_COLLECTED DATA_
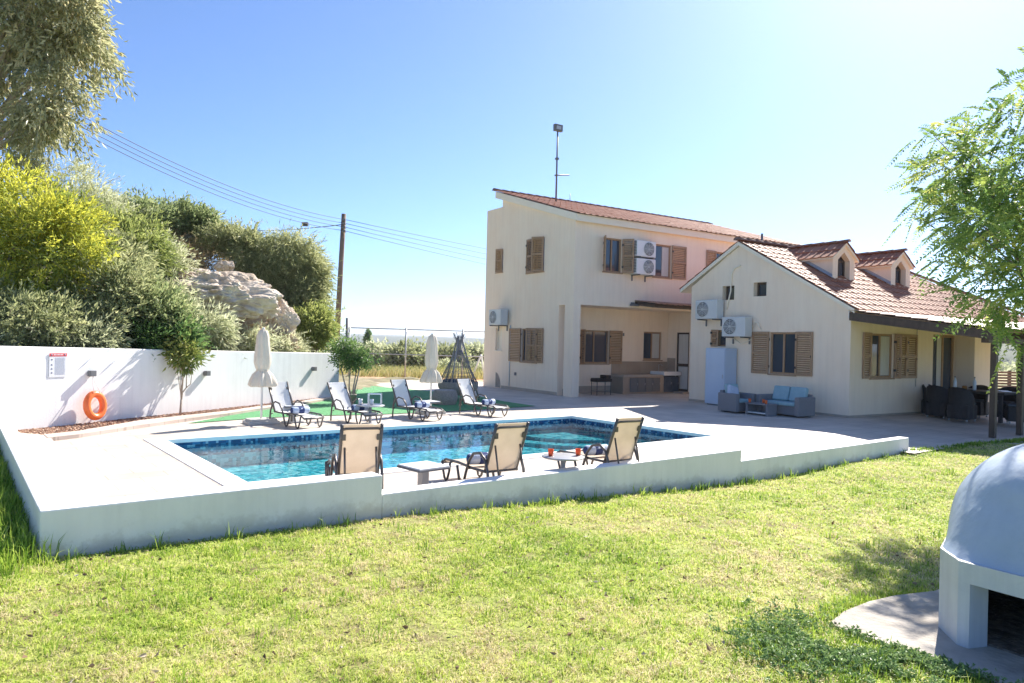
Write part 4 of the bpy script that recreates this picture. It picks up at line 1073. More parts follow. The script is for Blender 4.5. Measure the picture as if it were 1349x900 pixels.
tag(BR.build('white_prop', M['pole_white'], None, Matrix.Translation((-.55 - 1.2, 31.2, -.1))), 'white A shaped prop standing in the grass behind the wire fence', 'prop')

def cable(p0, p1, sag, r=.012, n=24):
    pts_ = [Vector(p0).lerp(Vector(p1), i / n) - Vector((0, 0, sag * 4 * (i / n) * (1 - i / n))) for i in range(n + 1)]
    return MB().tube(pts_, r, 5)
pb0 = far(442, 452, 34); pt0 = far(453, 282, 34)
UP = thing('utility_pole', Matrix.Translation(pb0 - Vector((0, 0, 1.6))), 'tall leaning wooden utility pole carrying cables above the hillside bush', 'utility pole')
o = UP.matrix_world.translation.copy(); o = pb0 - Vector((0, 0, 1.6))
MB().tube([Vector((0, 0, 0)), (pt0 - o) * .5, pt0 - o], .15, 12, .11).build('pole', M['pole_wood'], UP)
ib = MB()
for i, py in enumerate((290, 295, 300, 305)): q = far(453, py, 33.8) - o; ib.box(q.x - .09, q.y - .12, q.z - .04, q.x + .09, q.y + .06, q.z + .05)
ib.build('insulator', M['lampgrey'], UP)
names = ['topmost', 'second', 'third', 'lowest']
for i in range(4):
    a = far(453, 289 + i * 5.0, 33.8); l = far(60, 126 + i * 7.5, 21); r_ = far(960, 372 + i * 10, 66)
    c = cable(a, l, .55); 
    tag(c.build('overhead_cable', M['wire']), names[i] + ' of the four parallel cables rising from the pole over the hillside', 'cable', 'overhead cables')
    c = cable(a, r_, .5)
    tag(c.build('overhead_cable', M['wire']), names[i] + ' of the four parallel cables running from the pole to behind the two storey house', 'cable', 'overhead cables')
c = cable(far(450, 296, 33.7), far(230, 292, 60), .5, .02); q = far(402, 295.5, 39)
c.box(q.x - .16, q.y - .1, q.z - .1, q.x + .16, q.y + .1, q.z + .1)
tag(c.build('overhead_cable', M['wire']), 'single cable with a dark joint running level from the pole behind the hill', 'cable', 'overhead cables')
p0 = far(457, 460, 40); p1 = far(457.5, 419, 40)
tag(MB().cyl(p0 - Vector((0, 0, 2)), p1, .08, 8).build('short_pole', M['lampgrey']), 'short grey pole behind the wire fence beside the tall utility pole', 'pole')

# slatted timber fence and post beyond the porch
p = at(1312, 524); q = at(1360, 528)
WF = thing('slatted_timber_fence', Matrix.Translation((p.x - 1.5, p.y + .3, 0)), 'brown horizontal slat timber fence seen between the porch posts', 'fence')
for i in range(9): MB().box(0, 0, .06 + i * .105, 7, .03, .14 + i * .105).build('slat', M['slat_wood'], WF)
for i in range(4): MB().box(i * 2.2, .031, 0, i * 2.2 + .09, .12, 1.02).build('post', M['dark_wood'], WF)

# ------------------------------------------------------------------ pizza oven
OC = Vector((3.36, 4.08, 0))
OV = thing('pizza_oven', Matrix.Translation(OC), 'pale blue domed outdoor oven on a block base at the lawn edge', 'oven')
oc = [(2.45, 3.88), (3.06, 2.93), (3.75, 2.85), (4.30, 3.35), (4.32, 4.35), (3.80, 5.0), (3.12, 4.96), (2.50, 4.13)]
oc = [(x - OC.x, y - OC.y) for x, y in oc]
def inset(poly, f): return [(x * f, y * f) for x, y in poly]
mbo = MB(); mbo.prism(oc, .345, .455)
for k in range(1, 8):
    a, b2 = Vector((*oc[k], 0)), Vector((*oc[(k + 1) % 8], 0)); ai, bi = a * .86, b2 * .86
    mbo.prism([(a.x, a.y), (b2.x, b2.y), (bi.x, bi.y), (ai.x, ai.y)], -.12, .3445)
a, b2 = Vector((*oc[0], 0)), Vector((*oc[1], 0)); e = (b2 - a).normalized()
for q0, q1 in ((a, a + e * .06), (b2 - e * .12, b2)):
    mbo.prism([(q0.x, q0.y), (q1.x, q1.y), (q1.x * .86, q1.y * .86), (q0.x * .86, q0.y * .86)], -.12, .3444)
mbo.build('base', M['oven_base'], OV)
MB().prism(inset(oc, .84), -.03, .012).build('ash_floor', M['ash'], OV)
ib = MB()
for k in range(1, 8):
    a, b2 = Vector((*oc[k], 0)) * .855, Vector((*oc[(k + 1) % 8], 0)) * .855
    ib.add([(a.x, a.y, -.02), (b2.x, b2.y, -.02), (b2.x, b2.y, .344), (a.x, a.y, .344)], [(0, 1, 2, 3)])
ib.build('sooty_lining', M['oven_in'], OV)
dm = MB(); RD = .72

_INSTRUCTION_
Restate exactly, please, only the lines between the start of the data and the line containing "utility pole', 'pole')", both ends included, skipping the pictures.

_TASK ANSWER_
Write part 4 of the bpy script that recreates this picture. It picks up at line 1073. More parts follow. The script is for Blender 4.5. Measure the picture as if it were 1349x900 pixels.
tag(BR.build('white_prop', M['pole_white'], None, Matrix.Translation((-.55 - 1.2, 31.2, -.1))), 'white A shaped prop standing in the grass behind the wire fence', 'prop')

def cable(p0, p1, sag, r=.012, n=24):
    pts_ = [Vector(p0).lerp(Vector(p1), i / n) - Vector((0, 0, sag * 4 * (i / n) * (1 - i / n))) for i in range(n + 1)]
    return MB().tube(pts_, r, 5)
pb0 = far(442, 452, 34); pt0 = far(453, 282, 34)
UP = thing('utility_pole', Matrix.Translation(pb0 - Vector((0, 0, 1.6))), 'tall leaning wooden utility pole carrying cables above the hillside bush', 'utility pole')
o = UP.matrix_world.translation.copy(); o = pb0 - Vector((0, 0, 1.6))
MB().tube([Vector((0, 0, 0)), (pt0 - o) * .5, pt0 - o], .15, 12, .11).build('pole', M['pole_wood'], UP)
ib = MB()
for i, py in enumerate((290, 295, 300, 305)): q = far(453, py, 33.8) - o; ib.box(q.x - .09, q.y - .12, q.z - .04, q.x + .09, q.y + .06, q.z + .05)
ib.build('insulator', M['lampgrey'], UP)
names = ['topmost', 'second', 'third', 'lowest']
for i in range(4):
    a = far(453, 289 + i * 5.0, 33.8); l = far(60, 126 + i * 7.5, 21); r_ = far(960, 372 + i * 10, 66)
    c = cable(a, l, .55); 
    tag(c.build('overhead_cable', M['wire']), names[i] + ' of the four parallel cables rising from the pole over the hillside', 'cable', 'overhead cables')
    c = cable(a, r_, .5)
    tag(c.build('overhead_cable', M['wire']), names[i] + ' of the four parallel cables running from the pole to behind the two storey house', 'cable', 'overhead cables')
c = cable(far(450, 296, 33.7), far(230, 292, 60), .5, .02); q = far(402, 295.5, 39)
c.box(q.x - .16, q.y - .1, q.z - .1, q.x + .16, q.y + .1, q.z + .1)
tag(c.build('overhead_cable', M['wire']), 'single cable with a dark joint running level from the pole behind the hill', 'cable', 'overhead cables')
p0 = far(457, 460, 40); p1 = far(457.5, 419, 40)
tag(MB().cyl(p0 - Vector((0, 0, 2)), p1, .08, 8).build('short_pole', M['lampgrey']), 'short grey pole behind the wire fence beside the tall utility pole', 'pole')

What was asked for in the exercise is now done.